In her study of postmodern apocalypticism, Apocalyptic Transformation (xxiii–xxv), Elizabeth Rosen asks what effects secularization has on apocalyptic stories. The most obvious thing is a change in “how the deity is portrayed.” The perfect God of traditional theism is out; “secular deities are often imperfect characters, neither absolutely omniscient and omnipotent, nor absolutely benevolent.” Some writers multiply gods, splitting “traits” of God among characters or conflating deities and devils.

The sense of time changes too: “What we find in the postmodern versions of apocalypse . . . is that the story about the End of Time becomes instead a story about the end of one time.” Rosen sees a reversion to a cyclical understanding of time, and observes, “What is played out more often in postmodern versions is a partial destruction, a surgical strike of sorts, with the result that there occurs a blurring of beginnings and endings.” Postmodern writers resist closure, and so older versions of apocalypse have little appeal.

Finally, there is a shift in the concept of judgment, which “becomes an amorphous and ambiguous concept in postmodern apocalypse. In part this is a result of imperfect deities. These reconceived deities are often soul-searching, Hamlet-like characters. Unlike the God of the Bible, their moral bearings are sometimes unsteady.

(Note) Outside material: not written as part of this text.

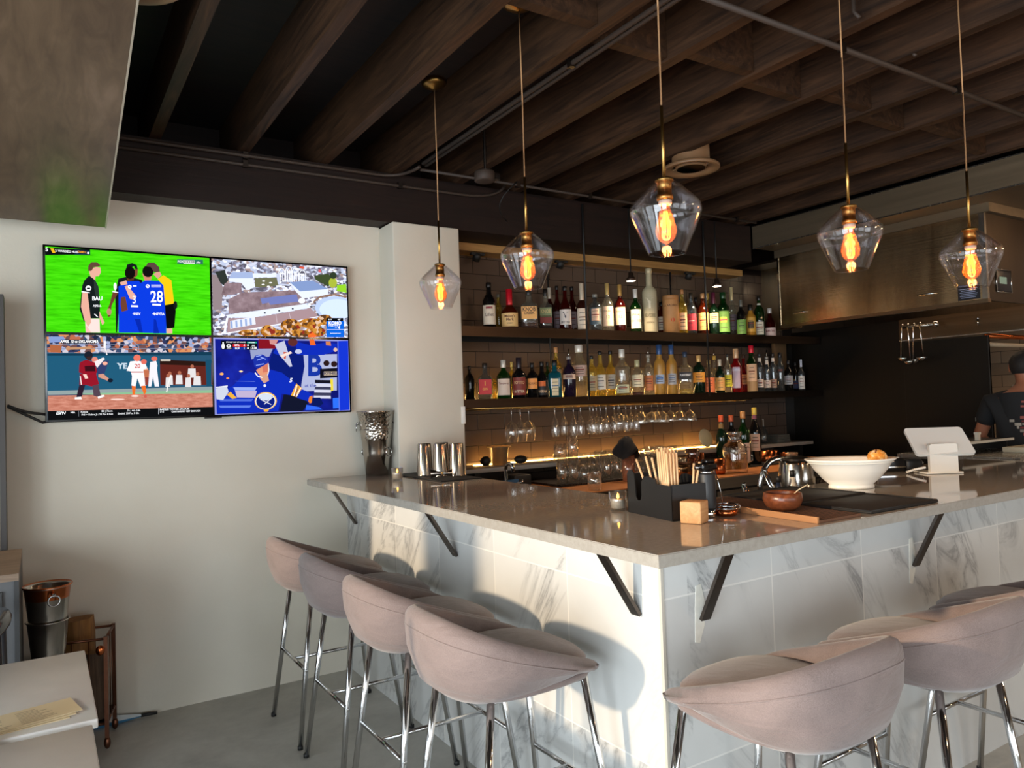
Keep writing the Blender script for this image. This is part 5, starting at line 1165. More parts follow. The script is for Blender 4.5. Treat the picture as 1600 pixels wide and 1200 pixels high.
# black caddy with straws and napkins
def caddy():
    a=Vector((1.596,1.655)); b=Vector((1.636,1.90)); L=(b-a).length; u=(b-a)/L; n=Vector((u.y,-u.x))   # u: along the side facing left, n: to the right
    t=thing('bar_caddy','black plastic bar caddy holding straws and paper napkins','caddy',(a.x,a.y,CT_),math.atan2(u.y,u.x))
    # local x along u, local y to the left of u -> things extend to -y
    Wd=.15; BK=mat('caddy_black','#171717',.4)
    side=[(0,0),(L,0),(L,.135),(L-.012,.148),(L-.035,.15),(L-.05,.14),(L-.055,.10),(L-.06,.06),(L-.075,.045),(L-.095,.05),(L-.10,.08),(L-.102,.118),(L-.115,.135),(L-.15,.138),(.065,.132),(.060,.115),(.02,.115),(.0,.115)]
    side=[(0,0),(L,0),(L,.125),(L-.010,.138),(L-.028,.140),(L-.042,.130),(L-.047,.09),(L-.050,.055),(L-.060,.044),(L-.076,.046),(L-.083,.06),(L-.085,.105),(L-.097,.122),(L-.120,.126),(.085,.118),(.080,.105),(0,.105)]
    Mx=Matrix(((1,0,0,0),(0,0,1,0),(0,1,0,0),(0,0,0,1)))
    for y in (-.004,-Wd): MB().prism(side,y,y+.004,M=Mx).build('side_wall',BK,t)
    MB().box((0,-Wd+.0001,0),(L,-.0001,.004)).build('tray_base',BK,t)
    MB().box((0,-Wd,.0),(.004,0,.108)).build('end_wall',BK,t); MB().box((L-.004,-Wd,.0),(L,0,.125)).build('end_wall',BK,t)
    MB().box((.11,-Wd+.004,.004),(.114,-.004,.10)).build('divider',BK,t)
    MB().box((.004,-Wd*.5-.002,.004),(.11,-Wd*.5+.002,.10)).build('divider',BK,t)
    return t,a,u,n,L
cad,ca,cu_,cn,cL=caddy()
STRAW=mat('tan_straw','#d8b184',.6,0,.1,30)
def straw(i,bx,by,tx,ty,h,lb):
    p=ca+cu_*bx+cn*by; q=ca+cu_*tx+cn*ty
    o=MB().tube([(p.x,p.y,CT_+.006),(q.x,q.y,CT_+h)],.0036,8).build('drinking_straw',STRAW); tag(o,lb,'straw','straws in the black caddy')
for i in range(20):
    bx=.050+.0102*(i%5); by=.030+.0102*(i//5); straw(i,bx,by,bx+.002*((i%5)-2)+.006,by-.004+.002*(i//5-1.5),.200+.004*((i*7)%5),'tan paper straw, %s in the upright bundle in black caddy'%ordn(i))
for i,(bx,by,tx,ty,h) in enumerate(((.105,.015,.190,.002,.175),(.102,.028,.142,.006,.187),(.100,.040,.122,.016,.184))): straw(i,bx,by,tx,ty,h,'tan straw leaning out to the left of the caddy bundle, %s from left'%ordn(i))
for i,(bx,by,tx,ty,h) in enumerate(((.02,.085,.03,.108,.165),(.03,.09,.02,.122,.17),(.035,.10,.028,.132,.165),(.05,.095,.03,.14,.155))): straw(i,bx,by,tx,ty,h,'tan straw leaning right beside the caddy bundle, %s from left'%ordn(i))
for i in range(3): single('paper_napkin',MB().box((-.0012,-.04,0),(.0012,.04,.105-.004*i)),mat('cream_paper','#e2d6bf',.8),'cream paper napkin standing in the caddy slot, %s from front'%ordn(i),'napkin','napkins in the black caddy',(*(ca+cu_*(.098)+cn*(.030+.005*i)),CT_+.006),math.atan2(cu_.y,cu_.x)-PI/2+.1*i-.1+PI/2+PI/2)
single('wooden_block',MB().box((-.032,-.032,0),(.032,.032,.064),bev=.003),m_wood('pale_block_wood','#c08a58','#dcae7c','X',.5,2.0,.1),'pale wooden cube standing on the worktop in front of caddy','block',None,(1.632,1.600,CT_),.40)
def torch():
    t=thing('cocktail_torch','black cylindrical cocktail torch standing upright beside wooden cube','torch',(1.742,1.650,CT_))
    MB().lathe([(.023,0),(.024,.002),(.024,.022),(.021,.024)],n=28).build('foot_ring',CHROME,t); MB().lathe([(.026,.0245),(.0265,.03),(.0265,.130),(.025,.134)],n=30).build('grip_body',mat('soft_black','#16181b',.5),t)
    MB().lathe([(.024,.1345),(.024,.141),(.02,.143)],n=28).build('collar',CHROME,t)
    h=MB(); h.box((-.032,-.018,.1435),(.030,.018,.165),bev=.004); h.box((-.010,-.012,.165),(.028,.012,.176),bev=.003); h.build('burner_head',mat('glossy_black','#050506',.15),t)
    MB().tube([(-.032,0,.155),(-.046,0,.153)],.007,10).build('nozzle',CHROME,t)
torch()
def strainer():
    t=thing('strainer','round steel cocktail strainer with thin upright bar spoon stem','strainer',(1.800,1.63,CT_))
    MB().lathe([(.030,.0),(.032,.002),(.036,.020),(.034,.020),(.030,.004)],n=30).build('coil_cup',COP,t)
    MB().tube([(.039*cos(a),.039*sin(a),.024) for a in [2*PI*i/28 for i in range(28)]],.0032,8,closed=True).build('rim_ring',CHROME,t)
    MB().tube([(.039*cos(a),.039*sin(a),.032) for a in [2*PI*i/28 for i in range(28)]],.002,8,closed=True).build('rim_ring',CHROME,t)
    MB().tube([(.038,-.005,.028),(.050,-.010,.026),(.052,-.011,.002)],.003,8).build('tab',CHROME,t); MB().tube([(-.004,0,.001),(-.012,.012,.09),(-.022,.03,.175)],.0016,8).build('thin_stem',CHROME,t)
strainer()
single('paper_cup',MB().open_lathe([(.0005,0),(.022,0),(.029,.07),(.0275,.07),(.021,.003)],n=24),mat('pale_cup','#b9bab4',.5),'small pale cup standing behind the torch on the worktop','cup',None,(1.815,1.76,CT_))
# mats
def bar_mats():
    t=thing('bar_mat','large brown perforated bar mat with tan edge on the front worktop','bar mat',(0,0,0))
    P=[onz(x,y,CT+.008)[:2] for x,y in ((1118,768),(1120,787),(1284,806),(1334,797),(1330,774),(1215,762))]
    t0=NT('perforated_brown'); c=t0.n('ShaderNodeTexCoord'); v=t0.n('ShaderNodeTexVoronoi'); v.inputs['Randomness'].default_value=0; v.inputs['Scale'].default_value=62; t0.l(t0.coord((1,1,0)),v.inputs['Vector'])
    t0.pbr(t0.ramp(v.outputs['Distance'],[(.34,lin('#080605')),(.40,lin('#6a4834'))]),.6); mb=MB()
    a=[(1.79,1.50),(1.835,1.335),(2.06,1.335),(2.06,1.90),(1.92,1.90),(1.86,1.80)]
    A=[(1.895,1.90),(1.862,1.345),(2.060,1.345),(2.105,1.90)]
    MB().prism(A,CT_,CT+.0085).build('perforated_sheet',t0.m,t)
    E_=[(1.8945,1.90),(1.8615,1.345),(1.854,1.345),(1.887,1.90)]
    MB().prism(E_,CT_,CT+.019).build('tan_edge',mat('tan_rubber_edge','#a8764c',.5),t)
    for k,(x0,x1,y0,y1,lb) in enumerate(((2.112,2.485,1.345,1.60,'smooth black bar mat at front edge of the worktop, right of perforated mat'),(2.115,2.50,1.607,1.93,'smooth black bar mat toward the back, in front of the kettle'))):
        m=thing('bar_mat',lb,'bar mat',((x0+x1)/2,(y0+y1)/2,CT_)); MB().box((x0-(x0+x1)/2,y0-(y0+y1)/2,0),(x1-(x0+x1)/2,y1-(y0+y1)/2,.007),bev=.002).build('rubber_sheet',DARKR,m)
        fr=MB(); hx,hy=(x1-x0)/2,(y1-y0)/2
        for a_,b_ in (((-hx,-hy),(hx,-hy)),((-hx,hy),(hx,hy)),((-hx,-hy),(-hx,hy)),((hx,-hy),(hx,hy))): fr.tube([(a_[0]*.985,a_[1]*.97,.008),(b_[0]*.985,b_[1]*.97,.008)],.003,6)
        fr.build('raised_rim',DARKR,m)
bar_mats()
t=thing('wooden_bowl','dark brown wooden bowl with a pale pick, on the perforated mat','bowl',(1.962,1.545,CT+.009))
MB().open_lathe([(.0005,0),(.034,.0),(.052,.014),(.060,.034),(.057,.054),(.052,.056),(.050,.050),(.054,.034),(.046,.016),(.0005,.010)],n=36).build('bowl_body',m_wood('dark_bowl_wood','#4a2416','#8a4c2c','X',.28,2.0,.15,.5),t)
MB().tube([(.0,0,.014),(.048,-.02,.058),(.080,-.034,.075)],.0018,8).build('pick',mat('pale_pick','#e0cda8',.5),t)
def bowl():
    t=thing('serving_bowl','big white oval ceramic bowl on the front worktop','bowl',(2.66,1.772,CT_)); t.scale=(.84,.84,.86)
    a=math.atan2(UY[1],UY[0])
    prof=[(.0005,0.004),(.100,.0),(.103,.002),(.101,.012),(.098,.018),(.130,.045),(.165,.085),(.186,.118),(.192,.121),(.206,.131),(.203,.134),(.184,.126),(.160,.090),(.120,.045),(.085,.024),(.0005,.020)]
    MB().open_lathe(prof,n=64,ratio=.70,M=Matrix.Rotation(-YAW,4,'Z')).build('bowl_body',mat('white_glaze','#eeeae0',.18),t)
    MB().tube([(.190*cos(q),.190*.70*sin(q),.1165) for q in [2*PI*i/64 for i in range(64)]],.0018,6,closed=True,M=Matrix.Rotation(-YAW,4,'Z')).build('rim_line',mat('white_glaze','#eeeae0',.18),t)
bowl()
t=thing('bread_roll','golden crusty roll lying in the white bowl','bread',(2.748,1.715,CT+.098))
rb=MB(); rb.sphere((0,0,.018),(.040,.034,.030),n=24,m=14)
BR=NT('crusty_bread'); n_=BR.noise(BR.coord(),38,5,.6,.8); p_=BR.pbr(BR.ramp(n_,[(.35,lin('#c8761e')),(.5,lin('#dc9a3c')),(.62,lin('#ecd2a4'))]),.7); BR.l(BR.bump(n_,.5,.008),p_.inputs['Normal']); rb.build('crust',BR.m,t)
MB().tube(arc((-.03,-.012,.038),(0,.0,.058),(.03,.008,.036)),.0025,6).build('crust_crack',mat('dark_crust','#7a3c10',.8),t)
single('cloth_napkin',MB().lathe([(.0005,.0),(.048,.0),(.080,.036),(.074,.044),(.04,.054),(.0005,.058)],n=24),mat('white_linen','#e4ddd0',.9),'folded white cloth lining the big white bowl','napkin',None,(2.665,1.772,CT+.034))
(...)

They are fully aware of, sometimes paralyzed by, the moral complexities of the modern world.” In postmodern apocalypse, it is not at all clear that “objective judgment is possible.”

The first and last of these are secular truncations of traditional apocalypse. The second, however, is much closer to biblical apocalypse than Rosen realizes. Scripture doesn’t teach a cyclical view of time, but the Apocalypse is mostly about the end of an epoch of time, rather than the End of Time.